Work instructions ▸ Output all the material that follows, exactly as given.

Given data ▸

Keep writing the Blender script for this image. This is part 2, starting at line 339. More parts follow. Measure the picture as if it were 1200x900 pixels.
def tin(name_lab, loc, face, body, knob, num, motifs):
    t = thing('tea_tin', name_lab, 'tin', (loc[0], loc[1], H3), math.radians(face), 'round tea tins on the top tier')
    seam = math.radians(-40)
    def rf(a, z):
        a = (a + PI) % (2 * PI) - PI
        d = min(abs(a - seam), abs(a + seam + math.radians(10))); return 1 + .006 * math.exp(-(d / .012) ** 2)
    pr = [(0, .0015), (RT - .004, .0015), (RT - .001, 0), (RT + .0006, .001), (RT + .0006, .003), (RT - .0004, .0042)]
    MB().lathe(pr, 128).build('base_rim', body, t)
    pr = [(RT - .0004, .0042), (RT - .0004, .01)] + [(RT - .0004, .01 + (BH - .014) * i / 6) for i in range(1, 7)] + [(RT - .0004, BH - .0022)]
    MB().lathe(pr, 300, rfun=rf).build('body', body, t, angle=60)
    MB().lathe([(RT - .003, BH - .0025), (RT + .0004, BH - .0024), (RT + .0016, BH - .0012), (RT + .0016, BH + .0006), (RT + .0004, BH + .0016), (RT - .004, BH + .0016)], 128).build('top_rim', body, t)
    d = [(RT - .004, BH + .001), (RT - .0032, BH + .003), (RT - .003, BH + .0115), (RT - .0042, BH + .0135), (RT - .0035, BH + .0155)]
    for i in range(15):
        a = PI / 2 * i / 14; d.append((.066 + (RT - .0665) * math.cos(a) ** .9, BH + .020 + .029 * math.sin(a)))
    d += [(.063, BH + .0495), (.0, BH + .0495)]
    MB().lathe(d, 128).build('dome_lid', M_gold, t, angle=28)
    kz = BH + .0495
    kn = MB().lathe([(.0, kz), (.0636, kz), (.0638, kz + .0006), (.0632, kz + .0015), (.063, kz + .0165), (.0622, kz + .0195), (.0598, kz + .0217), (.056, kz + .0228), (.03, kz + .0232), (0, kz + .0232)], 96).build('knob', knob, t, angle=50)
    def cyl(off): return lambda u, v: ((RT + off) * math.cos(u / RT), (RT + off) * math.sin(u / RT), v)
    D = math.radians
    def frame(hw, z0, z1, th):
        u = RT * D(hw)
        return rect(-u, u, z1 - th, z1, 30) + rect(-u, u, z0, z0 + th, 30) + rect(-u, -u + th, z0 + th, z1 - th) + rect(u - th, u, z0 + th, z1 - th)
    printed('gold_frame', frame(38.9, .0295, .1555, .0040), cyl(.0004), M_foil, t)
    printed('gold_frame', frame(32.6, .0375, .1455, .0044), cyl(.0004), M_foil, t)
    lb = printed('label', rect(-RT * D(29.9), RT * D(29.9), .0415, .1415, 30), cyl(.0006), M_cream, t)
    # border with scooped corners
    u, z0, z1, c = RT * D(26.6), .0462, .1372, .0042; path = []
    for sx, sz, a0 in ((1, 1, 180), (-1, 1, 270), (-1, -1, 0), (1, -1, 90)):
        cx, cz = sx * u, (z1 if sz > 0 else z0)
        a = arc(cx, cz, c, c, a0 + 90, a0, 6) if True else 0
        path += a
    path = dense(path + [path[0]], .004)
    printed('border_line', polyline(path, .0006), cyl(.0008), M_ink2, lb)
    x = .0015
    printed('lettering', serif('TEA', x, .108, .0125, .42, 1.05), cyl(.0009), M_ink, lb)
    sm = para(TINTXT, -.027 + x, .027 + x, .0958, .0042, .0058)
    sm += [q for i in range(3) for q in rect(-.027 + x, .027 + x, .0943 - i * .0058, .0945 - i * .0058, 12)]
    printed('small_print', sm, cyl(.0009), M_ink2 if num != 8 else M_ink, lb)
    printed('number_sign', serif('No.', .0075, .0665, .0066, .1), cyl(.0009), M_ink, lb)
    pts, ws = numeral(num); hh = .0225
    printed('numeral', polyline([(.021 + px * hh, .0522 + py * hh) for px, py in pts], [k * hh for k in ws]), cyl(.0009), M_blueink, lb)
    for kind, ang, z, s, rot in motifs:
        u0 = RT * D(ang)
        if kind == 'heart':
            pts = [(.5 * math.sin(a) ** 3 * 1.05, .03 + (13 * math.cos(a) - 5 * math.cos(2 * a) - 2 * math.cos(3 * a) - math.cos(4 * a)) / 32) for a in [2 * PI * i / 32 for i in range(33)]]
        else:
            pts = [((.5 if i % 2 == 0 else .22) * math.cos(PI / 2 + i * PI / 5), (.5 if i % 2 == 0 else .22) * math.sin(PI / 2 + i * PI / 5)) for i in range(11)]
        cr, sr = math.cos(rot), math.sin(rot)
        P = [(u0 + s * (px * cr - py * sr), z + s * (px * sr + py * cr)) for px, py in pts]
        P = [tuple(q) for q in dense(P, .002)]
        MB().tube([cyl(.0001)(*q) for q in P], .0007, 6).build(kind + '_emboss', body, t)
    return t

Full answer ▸
Keep writing the Blender script for this image. This is part 2, starting at line 339. More parts follow. Measure the picture as if it were 1200x900 pixels.
def tin(name_lab, loc, face, body, knob, num, motifs):
    t = thing('tea_tin', name_lab, 'tin', (loc[0], loc[1], H3), math.radians(face), 'round tea tins on the top tier')
    seam = math.radians(-40)
    def rf(a, z):
        a = (a + PI) % (2 * PI) - PI
        d = min(abs(a - seam), abs(a + seam + math.radians(10))); return 1 + .006 * math.exp(-(d / .012) ** 2)
    pr = [(0, .0015), (RT - .004, .0015), (RT - .001, 0), (RT + .0006, .001), (RT + .0006, .003), (RT - .0004, .0042)]
    MB().lathe(pr, 128).build('base_rim', body, t)
    pr = [(RT - .0004, .0042), (RT - .0004, .01)] + [(RT - .0004, .01 + (BH - .014) * i / 6) for i in range(1, 7)] + [(RT - .0004, BH - .0022)]
    MB().lathe(pr, 300, rfun=rf).build('body', body, t, angle=60)
    MB().lathe([(RT - .003, BH - .0025), (RT + .0004, BH - .0024), (RT + .0016, BH - .0012), (RT + .0016, BH + .0006), (RT + .0004, BH + .0016), (RT - .004, BH + .0016)], 128).build('top_rim', body, t)
    d = [(RT - .004, BH + .001), (RT - .0032, BH + .003), (RT - .003, BH + .0115), (RT - .0042, BH + .0135), (RT - .0035, BH + .0155)]
    for i in range(15):
        a = PI / 2 * i / 14; d.append((.066 + (RT - .0665) * math.cos(a) ** .9, BH + .020 + .029 * math.sin(a)))
    d += [(.063, BH + .0495), (.0, BH + .0495)]
    MB().lathe(d, 128).build('dome_lid', M_gold, t, angle=28)
    kz = BH + .0495
    kn = MB().lathe([(.0, kz), (.0636, kz), (.0638, kz + .0006), (.0632, kz + .0015), (.063, kz + .0165), (.0622, kz + .0195), (.0598, kz + .0217), (.056, kz + .0228), (.03, kz + .0232), (0, kz + .0232)], 96).build('knob', knob, t, angle=50)
    def cyl(off): return lambda u, v: ((RT + off) * math.cos(u / RT), (RT + off) * math.sin(u / RT), v)
    D = math.radians
    def frame(hw, z0, z1, th):
        u = RT * D(hw)
        return rect(-u, u, z1 - th, z1, 30) + rect(-u, u, z0, z0 + th, 30) + rect(-u, -u + th, z0 + th, z1 - th) + rect(u - th, u, z0 + th, z1 - th)
    printed('gold_frame', frame(38.9, .0295, .1555, .0040), cyl(.0004), M_foil, t)
    printed('gold_frame', frame(32.6, .0375, .1455, .0044), cyl(.0004), M_foil, t)
    lb = printed('label', rect(-RT * D(29.9), RT * D(29.9), .0415, .1415, 30), cyl(.0006), M_cream, t)
    # border with scooped corners
    u, z0, z1, c = RT * D(26.6), .0462, .1372, .0042; path = []
    for sx, sz, a0 in ((1, 1, 180), (-1, 1, 270), (-1, -1, 0), (1, -1, 90)):
        cx, cz = sx * u, (z1 if sz > 0 else z0)
        a = arc(cx, cz, c, c, a0 + 90, a0, 6) if True else 0
        path += a
    path = dense(path + [path[0]], .004)
    printed('border_line', polyline(path, .0006), cyl(.0008), M_ink2, lb)
    x = .0015
    printed('lettering', serif('TEA', x, .108, .0125, .42, 1.05), cyl(.0009), M_ink, lb)
    sm = para(TINTXT, -.027 + x, .027 + x, .0958, .0042, .0058)
    sm += [q for i in range(3) for q in rect(-.027 + x, .027 + x, .0943 - i * .0058, .0945 - i * .0058, 12)]
    printed('small_print', sm, cyl(.0009), M_ink2 if num != 8 else M_ink, lb)
    printed('number_sign', serif('No.', .0075, .0665, .0066, .1), cyl(.0009), M_ink, lb)
    pts, ws = numeral(num); hh = .0225
    printed('numeral', polyline([(.021 + px * hh, .0522 + py * hh) for px, py in pts], [k * hh for k in ws]), cyl(.0009), M_blueink, lb)
    for kind, ang, z, s, rot in motifs:
        u0 = RT * D(ang)
        if kind == 'heart':
            pts = [(.5 * math.sin(a) ** 3 * 1.05, .03 + (13 * math.cos(a) - 5 * math.cos(2 * a) - 2 * math.cos(3 * a) - math.cos(4 * a)) / 32) for a in [2 * PI * i / 32 for i in range(33)]]
        else:
            pts = [((.5 if i % 2 == 0 else .22) * math.cos(PI / 2 + i * PI / 5), (.5 if i % 2 == 0 else .22) * math.sin(PI / 2 + i * PI / 5)) for i in range(11)]
        cr, sr = math.cos(rot), math.sin(rot)
        P = [(u0 + s * (px * cr - py * sr), z + s * (px * sr + py * cr)) for px, py in pts]
        P = [tuple(q) for q in dense(P, .002)]
        MB().tube([cyl(.0001)(*q) for q in P], .0007, 6).build(kind + '_emboss', body, t)
    return t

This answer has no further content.